Para quem ainda alimenta ilusões quanto ao que nos espera, transcrevo este texto de Baptista Bastos que foi hoje publicado no Diário de Notícias.
"A Farsa Trágica
As peripécias da revolução portuguesa sempre tiveram características incomuns. A via original para o socialismo foi um estribilho mais do que um conceito. Até hoje ninguém conseguiu descobrir qual a natureza dessa originalidade. Era uma época em que se bebia em excesso e quase tudo era permitido ou aceito com benigna complacência. Zeca Afonso comentava, irónico, que o álcool era, afinal, a via original para o nosso socialismo. O PREC constituiu mais do que um acrónimo: foi um modo de se tentar ludibriar a História e uma maneira, um pouco louca, um pouco ingénua de se viver a vida. Até então, as coisas eram direitinhas, brunidas, organizadas em esquadrias. Falava-se baixinho, escrevia-se baixinho, amava-se baixinho.
Julgávamos ter estilhaçado o que fora medonha punição, e que éramos os donos do nosso destino. Foi quando uma marcha de José Mário Branco nos reenviou para a realidade: "Qual é a tua, ó meu / andares a dizer quem manda aqui sou eu?!" Todas as festas acabam em melancolia. A nossa fechou em carácter fúnebre. E nunca parou de assim ser, com breves intervalos cómicos. Abstenho-me de os mencionar, por evidentes. Os protagonistas foram promovidos.

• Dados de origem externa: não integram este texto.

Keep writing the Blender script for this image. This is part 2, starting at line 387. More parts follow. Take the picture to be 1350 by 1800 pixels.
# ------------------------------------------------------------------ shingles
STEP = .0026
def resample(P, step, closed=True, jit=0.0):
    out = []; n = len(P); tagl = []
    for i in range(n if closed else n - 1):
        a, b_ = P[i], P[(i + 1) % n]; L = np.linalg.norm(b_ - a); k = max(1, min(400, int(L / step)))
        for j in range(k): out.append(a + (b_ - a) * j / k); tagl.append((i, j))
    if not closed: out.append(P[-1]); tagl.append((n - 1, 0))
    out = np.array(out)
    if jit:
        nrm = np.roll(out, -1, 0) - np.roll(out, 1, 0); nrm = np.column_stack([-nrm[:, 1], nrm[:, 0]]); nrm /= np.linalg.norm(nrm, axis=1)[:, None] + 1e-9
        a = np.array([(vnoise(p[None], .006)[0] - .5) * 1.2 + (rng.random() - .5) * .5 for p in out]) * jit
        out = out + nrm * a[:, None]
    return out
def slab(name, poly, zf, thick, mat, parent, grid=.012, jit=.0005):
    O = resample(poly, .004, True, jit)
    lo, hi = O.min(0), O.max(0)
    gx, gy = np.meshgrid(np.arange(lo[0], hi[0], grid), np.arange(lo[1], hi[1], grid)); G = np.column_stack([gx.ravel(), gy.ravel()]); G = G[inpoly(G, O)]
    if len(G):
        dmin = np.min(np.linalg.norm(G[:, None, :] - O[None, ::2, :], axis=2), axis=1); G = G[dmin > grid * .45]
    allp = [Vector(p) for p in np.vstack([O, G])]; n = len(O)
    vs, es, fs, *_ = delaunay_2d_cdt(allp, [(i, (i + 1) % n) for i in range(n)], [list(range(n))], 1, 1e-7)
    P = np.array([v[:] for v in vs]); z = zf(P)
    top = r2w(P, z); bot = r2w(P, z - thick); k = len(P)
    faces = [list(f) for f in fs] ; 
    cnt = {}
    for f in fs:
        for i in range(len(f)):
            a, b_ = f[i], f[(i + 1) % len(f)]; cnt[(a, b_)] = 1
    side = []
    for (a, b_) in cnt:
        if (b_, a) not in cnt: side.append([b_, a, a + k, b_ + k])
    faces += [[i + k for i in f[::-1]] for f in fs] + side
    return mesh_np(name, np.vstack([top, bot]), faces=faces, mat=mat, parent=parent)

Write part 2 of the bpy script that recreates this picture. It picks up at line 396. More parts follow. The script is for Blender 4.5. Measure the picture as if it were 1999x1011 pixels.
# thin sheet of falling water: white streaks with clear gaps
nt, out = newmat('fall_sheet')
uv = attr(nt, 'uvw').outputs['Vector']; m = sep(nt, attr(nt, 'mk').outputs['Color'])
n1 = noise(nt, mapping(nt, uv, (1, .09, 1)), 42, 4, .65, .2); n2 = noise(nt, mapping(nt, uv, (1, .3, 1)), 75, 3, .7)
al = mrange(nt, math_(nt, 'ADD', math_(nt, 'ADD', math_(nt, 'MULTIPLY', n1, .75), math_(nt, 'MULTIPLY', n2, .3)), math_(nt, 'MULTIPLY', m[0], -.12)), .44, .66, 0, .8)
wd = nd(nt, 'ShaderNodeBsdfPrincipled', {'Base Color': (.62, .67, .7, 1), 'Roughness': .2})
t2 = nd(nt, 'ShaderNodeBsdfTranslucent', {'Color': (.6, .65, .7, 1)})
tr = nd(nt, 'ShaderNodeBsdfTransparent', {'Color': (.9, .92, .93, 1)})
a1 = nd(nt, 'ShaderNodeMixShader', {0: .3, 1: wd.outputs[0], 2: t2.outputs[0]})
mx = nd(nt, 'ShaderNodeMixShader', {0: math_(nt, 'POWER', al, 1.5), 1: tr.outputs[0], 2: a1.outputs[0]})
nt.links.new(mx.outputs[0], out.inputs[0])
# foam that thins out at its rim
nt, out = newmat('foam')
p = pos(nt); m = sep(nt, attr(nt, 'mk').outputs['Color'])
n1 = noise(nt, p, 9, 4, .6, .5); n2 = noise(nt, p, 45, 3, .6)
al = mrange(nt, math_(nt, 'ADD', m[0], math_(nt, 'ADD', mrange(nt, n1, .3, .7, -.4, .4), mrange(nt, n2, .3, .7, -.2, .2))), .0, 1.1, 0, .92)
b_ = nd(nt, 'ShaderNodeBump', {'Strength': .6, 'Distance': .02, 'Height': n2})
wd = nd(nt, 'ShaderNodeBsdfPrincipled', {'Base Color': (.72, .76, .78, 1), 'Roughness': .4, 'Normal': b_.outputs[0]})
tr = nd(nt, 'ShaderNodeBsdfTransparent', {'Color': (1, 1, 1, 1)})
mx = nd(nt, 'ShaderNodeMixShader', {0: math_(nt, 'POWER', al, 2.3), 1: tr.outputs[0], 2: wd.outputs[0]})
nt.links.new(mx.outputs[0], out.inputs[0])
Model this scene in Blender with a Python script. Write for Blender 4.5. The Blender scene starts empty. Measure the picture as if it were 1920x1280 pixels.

De tropeção em tropeção, chegámos a isto. A decência e a dignidade têm sido espezinhadas; repetem-se os mesmos rituais de substituição com os mesmos rostos, idênticas mentiras, semelhantes desaforos. Sai Sócrates, entra Passos. O sotaque não é diferente. E a farsa, agora, é quase trágica. Passos não vai melhorar a vida portuguesa, e até já ameaçou com impostos quando, há dias, dissera rigorosamente o contrário. Por outro lado, na hipótese de uma "ampla" coligação, os senhores do poder admitem PS-PSD-CDS, mas rejeitam liminarmente José Sócrates. É uma situação improvável. Mas as negaças do poder dispõem de meios extremamente persuasivos. Tem-se, assim, que o secretário-geral do PS, reeleito com margem devastadora, é uma espécie de zombie. Que fazer com este homem?
A questão, permanentemente omitida, é que o infortúnio de muitos e os privilégios de meia dúzia assentam uma frase de Balzac: "Todas as fortunas têm origem num crime"; ou na interrogação de Garrett nas Viagens na Minha Terra: "Quanto custa um rico a um país?", e na consequente resposta: miséria, fome, desespero.
Tanto o PS quanto o PSD ou a tal coligação, antevista mas já vista, têm liquidado a nossa força e tripudiado sobre a nossa soberania. Não estão interessados nessas minudências. E nós vamo-los aceitando, com a benevolência indolente, que parece ser a marca de um mau fado e de uma inevitabilidade."
Como diria António Guterres, "É a vida...", a nossa e muito triste...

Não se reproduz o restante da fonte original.